Costumo falar nas minhas aulas de filosofia sobre política que esta não se reduz a um processo eleitoral de escolha de representantes. Mas como um meio pelo qual a cidade em que vivemos seja aquilo que ela é.  Ou seja, se é boa ou ruim é fruto do projeto político hegemônico. Se é um projeto de direita certamente a preocupação é com a manutenção dos privilégios da classe dominante. Se for de esquerda, necessariamente deve se preocupar com o bem comum.

Certamente haverá aqueles que se diram neutros. Ou seja, que não são nem de esquerda ou de direita. Esses não merecem credibilidade.  São oportunistas que se comportam conforme a musica que está tocando.

Mas voltemos às eleições municipais que ocorreram esse ano. 

Se o eleitor se comportace racionalmente não seria muito difícil decidir em quem votar. Analisaria os diferentes projetos em disputa. E optaria por aquele que avaliasse como o melhor para a cidade. Pois se o projeto é bom para a cidade consequentemente será bom para todos que ali vive.

Mas sabemos que não é bem assim. O comportamento passional se sobrepõe ao racional. E com isso os eleitores se tornam mais manipuláveis. 

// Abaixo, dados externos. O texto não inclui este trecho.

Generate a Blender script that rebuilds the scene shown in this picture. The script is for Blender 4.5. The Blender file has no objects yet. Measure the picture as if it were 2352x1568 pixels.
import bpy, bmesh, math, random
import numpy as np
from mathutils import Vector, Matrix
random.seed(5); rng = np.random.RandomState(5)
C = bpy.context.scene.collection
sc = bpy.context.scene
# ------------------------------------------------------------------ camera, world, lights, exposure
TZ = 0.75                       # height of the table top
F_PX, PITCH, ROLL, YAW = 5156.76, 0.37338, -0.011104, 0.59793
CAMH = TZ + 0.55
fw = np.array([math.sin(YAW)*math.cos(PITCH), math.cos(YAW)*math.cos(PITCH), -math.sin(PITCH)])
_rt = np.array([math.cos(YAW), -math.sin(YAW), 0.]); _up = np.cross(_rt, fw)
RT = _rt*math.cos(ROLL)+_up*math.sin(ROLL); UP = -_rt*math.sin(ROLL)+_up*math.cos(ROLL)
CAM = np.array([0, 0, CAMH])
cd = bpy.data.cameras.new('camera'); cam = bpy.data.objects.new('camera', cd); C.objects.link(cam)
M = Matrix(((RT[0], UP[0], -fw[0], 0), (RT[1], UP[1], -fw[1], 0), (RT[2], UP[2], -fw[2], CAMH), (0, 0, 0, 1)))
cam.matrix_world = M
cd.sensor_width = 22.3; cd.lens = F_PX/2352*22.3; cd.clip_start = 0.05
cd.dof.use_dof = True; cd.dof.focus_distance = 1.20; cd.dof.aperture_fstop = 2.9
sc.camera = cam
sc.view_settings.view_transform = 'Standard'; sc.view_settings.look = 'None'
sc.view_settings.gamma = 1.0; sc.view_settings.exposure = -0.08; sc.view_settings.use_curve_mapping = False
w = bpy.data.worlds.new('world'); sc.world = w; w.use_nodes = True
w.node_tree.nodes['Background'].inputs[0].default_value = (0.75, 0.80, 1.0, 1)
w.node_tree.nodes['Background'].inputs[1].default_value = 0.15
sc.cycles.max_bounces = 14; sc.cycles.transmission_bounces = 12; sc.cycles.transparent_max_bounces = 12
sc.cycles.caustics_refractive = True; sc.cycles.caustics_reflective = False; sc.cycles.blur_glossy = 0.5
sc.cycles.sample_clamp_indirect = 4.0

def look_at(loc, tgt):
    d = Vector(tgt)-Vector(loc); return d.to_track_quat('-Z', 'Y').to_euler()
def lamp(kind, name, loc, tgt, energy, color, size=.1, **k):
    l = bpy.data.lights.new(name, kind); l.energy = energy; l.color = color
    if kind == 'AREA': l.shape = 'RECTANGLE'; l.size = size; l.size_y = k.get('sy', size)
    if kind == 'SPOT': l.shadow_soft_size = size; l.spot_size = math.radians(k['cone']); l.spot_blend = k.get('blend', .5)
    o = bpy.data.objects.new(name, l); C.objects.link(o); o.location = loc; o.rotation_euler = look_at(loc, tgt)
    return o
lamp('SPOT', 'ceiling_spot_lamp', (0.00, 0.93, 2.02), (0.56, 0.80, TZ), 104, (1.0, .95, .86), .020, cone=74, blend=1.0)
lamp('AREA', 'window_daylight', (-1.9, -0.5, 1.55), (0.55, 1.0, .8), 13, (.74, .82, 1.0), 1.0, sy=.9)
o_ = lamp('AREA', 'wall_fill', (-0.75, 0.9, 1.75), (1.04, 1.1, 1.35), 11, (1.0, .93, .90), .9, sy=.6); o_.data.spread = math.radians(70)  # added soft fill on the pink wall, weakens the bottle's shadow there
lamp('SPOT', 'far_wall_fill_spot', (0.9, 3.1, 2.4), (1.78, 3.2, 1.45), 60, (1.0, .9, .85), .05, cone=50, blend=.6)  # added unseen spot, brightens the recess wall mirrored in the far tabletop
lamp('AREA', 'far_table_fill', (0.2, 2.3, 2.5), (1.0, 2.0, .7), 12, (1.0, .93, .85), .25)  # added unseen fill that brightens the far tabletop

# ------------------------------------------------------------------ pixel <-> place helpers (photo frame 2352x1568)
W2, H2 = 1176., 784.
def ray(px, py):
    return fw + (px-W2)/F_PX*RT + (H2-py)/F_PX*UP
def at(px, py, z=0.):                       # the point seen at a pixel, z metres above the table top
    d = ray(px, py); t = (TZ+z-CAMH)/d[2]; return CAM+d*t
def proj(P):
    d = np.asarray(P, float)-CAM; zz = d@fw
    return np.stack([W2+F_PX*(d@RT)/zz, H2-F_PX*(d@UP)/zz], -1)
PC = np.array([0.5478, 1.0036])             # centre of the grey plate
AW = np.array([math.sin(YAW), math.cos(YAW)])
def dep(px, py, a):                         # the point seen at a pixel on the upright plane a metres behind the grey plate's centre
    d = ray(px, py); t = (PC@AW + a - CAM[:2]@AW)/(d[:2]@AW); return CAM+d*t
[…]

Um político hábil tem consciência disso. E por isso faz circular afetos que alimentam esse tipo de comportamento. 

Um dos afetos preferidos é o medo. O medo de perder um emprego, o carro, a casa e até o que não tem. Outra estratégia é alimentar o ego das pessoas. Há indivíduos que tem o ego que não cabe em si. Sabendo alimentar isso o político o terá facilmente em suas mãos.

Nas eleições desse ano esse movimento não será diferente. Os eleitores movidos pelos seus interesses pessoais irão votar a partir desse pressuposto: Se está bom para mim irei votar pela continuidade. Se não está bom irei votar pela mudança. Os eleitos serão aqueles que melhor encarnar esses anseios.

É necessário ressaltar que nem todos se comportam assim. Ainda que estes sejam uma minoria. Mas mesmo sendo uma minoria é um exemplo que precisa ser ressaltado. Sobretudo por que apontam para a possibilidade de um dia haver uma mudança de paradigma. Ou seja, de que todos os eleitores votem racionalmente. E votando racionamente pensem no coletivo e não apenas em si. 

Nesse contexto, a educação cumpre um papel fundamental – educação numa perspectiva crítica. Ao desconstruir a visão que se tem da política como um meio para se alcançar interesses pessoais (é daí que vem a corrupção). E também desconstruir a ideia de que podemos viver alheios a política. Esta é inerente a vida em comunidade. De modo que gostamos ou não, é a partir dela que se estabelece as condições de vida numa cidade. Portanto é preciso compreende-la para que possamos usá-la em nosso proveito. Não numa perspectiva individualista, mas pensando na coletividade.

Por Pedro Ferreira Nunes – Especialista em Filosofia e Direitos Humanos.